I really wanted to write something cheerful today.

(Disclosure: I’m writing this Tuesday evening so it’ll be ready for you all in the morning.)

But then I made the mistake of looking at the news.

Yeah, I know, I know.

I presume you’ve heard by now that our government has declared meat processing plants to be critical infrastructure.

I’m an unrepentant omnivore, and I was not looking at the predictions that meat could follow toilet paper* into virtual non-existence on store shelves.

* Our TP supply dropped low enough last week that we went in search of a few rolls. As it turned out, we found some in the first store we checked. It’s a 30 roll package, which should be enough to stave off the total fall of civilization for at least a month, and quite probably several times that. Mind you, it’s a Korean brand–not the one everyone knows–and of totally unknown quality, but it’s almost certainly better than, say, last week’s newspapers. We haven’t tried it yet, but in the spirit of helping one another, I’ll issue a report once we’ve put it to the ultimate test.

So, on one paw, it’s good to know that meat will remain available. On another paw, though, the fact that our gracious president highlighted the fact that his declaration will “solve any liability problems” does lead one to wonder (a) just how sweeping that immunity from liability is and (b) just how safe that meat will be. On a third paw, one also has to wonder what effect the presidential order will have on the cost of meat. And, on the fourth paw, will that shield remain in place indefinitely?

Let’s face it. The current administration is fond of rolling back laws and regulations that improve the health of most individuals. And, as we all know, the meat packing industry’s favorite recreation is dancing back and forth across the red line of legality.

Without more details than we have right now, I can only assume that the price of meat is going to go up in lockstep with the health risks of eating that meat. And there is, of course, no upper limit to either cost.

I see only one solution for those of us who aren’t going to go vegetarian.

Anyone got a good recipe for coyote?

If You Say So…

There’s an interesting trend going on in the area of denial of science and common sense. No, I’m not talking about “intelligent design”/evolution denial or climate change denial. It’s in the area of food and food safety.

Case in point: Chobani Yoghurt* recently advertised that they produced a 100 calorie serving of yoghurt without scientific help. There’s a great destruction of the claim on Popular Science, but that’s beside the point.

* Thanks to Maggie for tipping me to this story.

The point is this: Somebody at Chobani thought this claim was a good idea.

Another example: Organic Valley is running radio ads touting the fact that, and I quote, “Our milk, butter, and cheese are pasture-raised.” This isn’t isolated to their radio ads, by the way. As I write this, their website proudly announces “Pasture-Raised™ whole milk is nutritionally excellent“* (emphasis theirs). Please note: it’s not the cows that are pasture-raised, it’s the dairy products. Yep, they’ve apparently found a way to grow milk, butter, and cheese without involving those nasty bovines.

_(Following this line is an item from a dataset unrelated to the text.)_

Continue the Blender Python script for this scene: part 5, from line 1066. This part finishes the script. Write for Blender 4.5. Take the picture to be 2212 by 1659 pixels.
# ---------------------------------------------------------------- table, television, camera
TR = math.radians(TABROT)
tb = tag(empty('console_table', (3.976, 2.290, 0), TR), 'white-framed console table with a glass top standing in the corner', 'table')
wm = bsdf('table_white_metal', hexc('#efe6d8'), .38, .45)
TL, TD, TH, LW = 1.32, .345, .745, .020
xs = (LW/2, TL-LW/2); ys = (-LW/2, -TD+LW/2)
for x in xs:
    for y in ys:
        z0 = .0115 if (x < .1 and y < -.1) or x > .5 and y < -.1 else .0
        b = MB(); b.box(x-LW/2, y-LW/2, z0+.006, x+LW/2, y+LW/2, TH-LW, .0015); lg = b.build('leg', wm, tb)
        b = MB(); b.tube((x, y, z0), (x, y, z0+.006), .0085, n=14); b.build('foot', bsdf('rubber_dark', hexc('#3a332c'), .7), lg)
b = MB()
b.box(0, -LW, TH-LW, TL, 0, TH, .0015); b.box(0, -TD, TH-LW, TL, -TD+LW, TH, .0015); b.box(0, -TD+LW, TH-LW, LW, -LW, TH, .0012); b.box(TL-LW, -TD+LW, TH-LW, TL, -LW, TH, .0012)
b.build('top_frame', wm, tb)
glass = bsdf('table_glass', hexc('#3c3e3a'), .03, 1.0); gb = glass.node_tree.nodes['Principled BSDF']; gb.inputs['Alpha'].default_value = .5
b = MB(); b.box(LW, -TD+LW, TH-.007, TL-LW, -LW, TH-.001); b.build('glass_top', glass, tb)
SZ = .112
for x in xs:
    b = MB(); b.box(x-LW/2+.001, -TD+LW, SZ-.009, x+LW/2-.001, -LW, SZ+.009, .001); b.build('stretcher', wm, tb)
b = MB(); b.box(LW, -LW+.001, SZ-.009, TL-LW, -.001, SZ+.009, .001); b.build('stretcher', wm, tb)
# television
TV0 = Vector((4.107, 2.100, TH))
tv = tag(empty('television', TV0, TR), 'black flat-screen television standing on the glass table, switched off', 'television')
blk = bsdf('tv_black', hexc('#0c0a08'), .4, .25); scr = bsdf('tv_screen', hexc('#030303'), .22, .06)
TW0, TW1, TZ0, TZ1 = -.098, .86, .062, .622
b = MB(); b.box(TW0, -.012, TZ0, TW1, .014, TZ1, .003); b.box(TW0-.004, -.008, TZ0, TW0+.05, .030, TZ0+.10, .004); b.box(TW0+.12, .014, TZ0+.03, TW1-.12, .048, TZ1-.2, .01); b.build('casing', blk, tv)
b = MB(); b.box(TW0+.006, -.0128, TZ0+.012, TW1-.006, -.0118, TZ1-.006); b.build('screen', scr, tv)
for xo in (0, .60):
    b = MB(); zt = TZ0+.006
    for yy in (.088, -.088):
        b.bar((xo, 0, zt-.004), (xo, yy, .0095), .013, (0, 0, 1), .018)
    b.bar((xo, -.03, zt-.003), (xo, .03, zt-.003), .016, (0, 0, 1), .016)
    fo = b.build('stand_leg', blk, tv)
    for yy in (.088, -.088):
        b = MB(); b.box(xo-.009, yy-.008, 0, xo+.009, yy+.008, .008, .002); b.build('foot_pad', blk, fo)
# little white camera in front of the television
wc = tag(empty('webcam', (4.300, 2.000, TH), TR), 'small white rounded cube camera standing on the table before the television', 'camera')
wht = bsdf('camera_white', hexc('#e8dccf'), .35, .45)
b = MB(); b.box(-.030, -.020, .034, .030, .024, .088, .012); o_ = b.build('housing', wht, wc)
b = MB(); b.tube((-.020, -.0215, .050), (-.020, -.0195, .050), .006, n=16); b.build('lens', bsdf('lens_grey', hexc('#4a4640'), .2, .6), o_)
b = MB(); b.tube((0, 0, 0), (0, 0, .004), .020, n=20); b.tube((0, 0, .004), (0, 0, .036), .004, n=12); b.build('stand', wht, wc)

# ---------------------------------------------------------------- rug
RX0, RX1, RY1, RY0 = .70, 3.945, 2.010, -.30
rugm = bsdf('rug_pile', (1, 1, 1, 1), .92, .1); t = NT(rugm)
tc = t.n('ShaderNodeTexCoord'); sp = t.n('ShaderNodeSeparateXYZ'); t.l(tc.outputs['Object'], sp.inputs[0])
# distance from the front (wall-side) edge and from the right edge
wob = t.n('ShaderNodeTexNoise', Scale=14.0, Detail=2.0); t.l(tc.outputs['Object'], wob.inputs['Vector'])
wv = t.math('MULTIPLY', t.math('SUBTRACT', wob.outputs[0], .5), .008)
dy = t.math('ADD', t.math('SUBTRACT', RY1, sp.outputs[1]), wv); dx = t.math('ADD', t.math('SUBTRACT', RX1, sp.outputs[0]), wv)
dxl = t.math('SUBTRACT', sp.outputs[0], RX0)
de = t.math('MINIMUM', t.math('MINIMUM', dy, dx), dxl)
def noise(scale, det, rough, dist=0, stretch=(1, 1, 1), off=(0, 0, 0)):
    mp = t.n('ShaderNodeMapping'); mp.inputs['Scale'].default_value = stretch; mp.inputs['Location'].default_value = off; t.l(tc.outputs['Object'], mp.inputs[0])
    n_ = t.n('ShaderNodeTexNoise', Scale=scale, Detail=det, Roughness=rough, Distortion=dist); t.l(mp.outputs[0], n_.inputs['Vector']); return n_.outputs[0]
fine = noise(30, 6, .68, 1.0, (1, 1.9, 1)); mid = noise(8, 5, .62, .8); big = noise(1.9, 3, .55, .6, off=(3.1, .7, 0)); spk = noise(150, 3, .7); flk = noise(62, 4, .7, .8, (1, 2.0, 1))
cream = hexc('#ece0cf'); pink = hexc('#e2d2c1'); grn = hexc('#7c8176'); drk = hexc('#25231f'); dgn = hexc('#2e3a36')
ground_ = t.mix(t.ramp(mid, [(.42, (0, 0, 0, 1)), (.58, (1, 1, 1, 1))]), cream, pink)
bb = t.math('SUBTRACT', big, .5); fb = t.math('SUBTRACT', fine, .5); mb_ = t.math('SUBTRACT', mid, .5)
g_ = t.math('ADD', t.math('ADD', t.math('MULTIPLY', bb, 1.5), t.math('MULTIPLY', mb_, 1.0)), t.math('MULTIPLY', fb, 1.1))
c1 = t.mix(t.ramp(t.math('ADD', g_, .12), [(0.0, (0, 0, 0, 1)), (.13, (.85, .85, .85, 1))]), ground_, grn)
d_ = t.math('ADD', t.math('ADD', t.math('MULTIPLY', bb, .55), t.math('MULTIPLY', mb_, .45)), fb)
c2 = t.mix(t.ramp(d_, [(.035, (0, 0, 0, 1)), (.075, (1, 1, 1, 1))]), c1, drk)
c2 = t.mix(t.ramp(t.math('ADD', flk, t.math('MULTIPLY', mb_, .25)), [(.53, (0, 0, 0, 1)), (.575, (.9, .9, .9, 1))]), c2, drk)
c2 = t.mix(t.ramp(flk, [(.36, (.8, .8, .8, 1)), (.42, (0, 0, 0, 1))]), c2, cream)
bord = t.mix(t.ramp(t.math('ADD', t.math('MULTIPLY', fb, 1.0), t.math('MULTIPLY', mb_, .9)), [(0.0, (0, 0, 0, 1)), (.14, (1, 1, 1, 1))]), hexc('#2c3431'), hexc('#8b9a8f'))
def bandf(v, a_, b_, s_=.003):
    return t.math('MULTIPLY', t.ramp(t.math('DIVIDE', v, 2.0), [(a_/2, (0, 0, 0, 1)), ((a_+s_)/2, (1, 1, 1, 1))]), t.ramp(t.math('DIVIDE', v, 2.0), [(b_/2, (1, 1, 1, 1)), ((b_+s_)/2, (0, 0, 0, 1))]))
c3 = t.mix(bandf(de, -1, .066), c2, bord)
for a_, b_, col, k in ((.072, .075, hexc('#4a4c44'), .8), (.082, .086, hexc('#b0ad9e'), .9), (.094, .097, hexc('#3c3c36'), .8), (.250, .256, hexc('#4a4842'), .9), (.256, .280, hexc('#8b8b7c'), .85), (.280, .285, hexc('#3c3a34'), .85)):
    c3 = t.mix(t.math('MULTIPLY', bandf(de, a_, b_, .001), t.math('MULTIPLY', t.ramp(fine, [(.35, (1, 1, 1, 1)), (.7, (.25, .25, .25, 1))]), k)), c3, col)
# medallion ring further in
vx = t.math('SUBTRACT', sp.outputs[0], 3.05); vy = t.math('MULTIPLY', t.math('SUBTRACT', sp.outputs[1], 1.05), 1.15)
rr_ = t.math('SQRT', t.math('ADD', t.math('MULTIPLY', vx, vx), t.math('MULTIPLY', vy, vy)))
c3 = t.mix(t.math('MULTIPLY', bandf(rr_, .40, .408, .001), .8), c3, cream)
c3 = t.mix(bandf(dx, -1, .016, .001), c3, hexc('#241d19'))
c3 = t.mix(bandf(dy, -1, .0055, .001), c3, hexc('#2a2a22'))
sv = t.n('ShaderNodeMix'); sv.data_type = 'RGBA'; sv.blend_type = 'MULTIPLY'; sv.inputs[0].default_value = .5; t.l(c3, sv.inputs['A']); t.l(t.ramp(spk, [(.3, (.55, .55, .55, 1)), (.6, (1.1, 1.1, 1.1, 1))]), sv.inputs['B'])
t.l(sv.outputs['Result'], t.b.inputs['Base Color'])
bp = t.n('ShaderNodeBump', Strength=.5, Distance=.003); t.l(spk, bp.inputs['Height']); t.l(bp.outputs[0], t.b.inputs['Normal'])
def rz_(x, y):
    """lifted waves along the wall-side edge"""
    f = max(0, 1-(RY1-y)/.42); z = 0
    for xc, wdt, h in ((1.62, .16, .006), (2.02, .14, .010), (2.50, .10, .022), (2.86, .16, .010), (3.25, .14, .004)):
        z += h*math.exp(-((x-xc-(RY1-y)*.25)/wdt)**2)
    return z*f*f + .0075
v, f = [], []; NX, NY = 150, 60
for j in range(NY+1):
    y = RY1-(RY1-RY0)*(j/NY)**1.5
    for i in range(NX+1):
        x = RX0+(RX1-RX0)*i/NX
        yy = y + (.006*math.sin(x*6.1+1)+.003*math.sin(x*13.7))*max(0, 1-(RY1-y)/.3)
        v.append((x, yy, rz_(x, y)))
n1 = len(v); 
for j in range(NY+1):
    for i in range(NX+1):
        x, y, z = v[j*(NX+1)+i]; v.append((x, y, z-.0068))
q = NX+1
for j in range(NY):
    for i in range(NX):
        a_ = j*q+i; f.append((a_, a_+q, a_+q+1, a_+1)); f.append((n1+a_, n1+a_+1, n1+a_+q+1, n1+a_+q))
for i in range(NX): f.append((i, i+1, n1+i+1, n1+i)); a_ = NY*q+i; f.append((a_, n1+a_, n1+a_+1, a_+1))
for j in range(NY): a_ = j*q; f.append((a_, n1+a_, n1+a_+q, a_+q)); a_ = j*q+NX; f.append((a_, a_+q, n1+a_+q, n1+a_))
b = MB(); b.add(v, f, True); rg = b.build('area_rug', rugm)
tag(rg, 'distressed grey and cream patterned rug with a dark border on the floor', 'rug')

* For the record, Pasture-Raised™ is a trademarked phrase. According to the website, the tag requires a minimum number of days on pasture, and a significant portion of nutrition coming from “organically managed pasture and stored dried forages”. So that butter has been growing in the pasture for at least 120 days and has been fed corn and non-iodized salt supplements. Because there isn’t enough nutritive value in grass, and Heaven forbid we should mix any nasty chemicals into our, um, other chemicals.

This is useful information, folks! If Chobani and Organic Valley don’t need science, common sense, or grammar to work their wonders, can we extend the principle to other areas of the culinary industry?

Wonder of wonders, the FDA is already working along these lines. They recently issued a statement noting that because wood is porous, it can’t be cleaned. That being the case, cheese aged on wooden racks (as has been done for hundreds, if not thousands of years) is, by definition, unsafe.

This kind of logic could save us a lot of money. If we take it to the next level, we should ask if we even need the FDA and their partners in common sense, the USDA? Think about it: remember the government shutdown last October? You may recall that there was a salmonella outbreak while FDA and USDA employees were on furlough. But nobody died. Nobody even got sick. Why are we paying billions of dollars for these agencies for their questionable “science-based” food safety regulations?

Remember, folks, this is America, where you’re free to believe any damn thing you want. And apparently advertise it.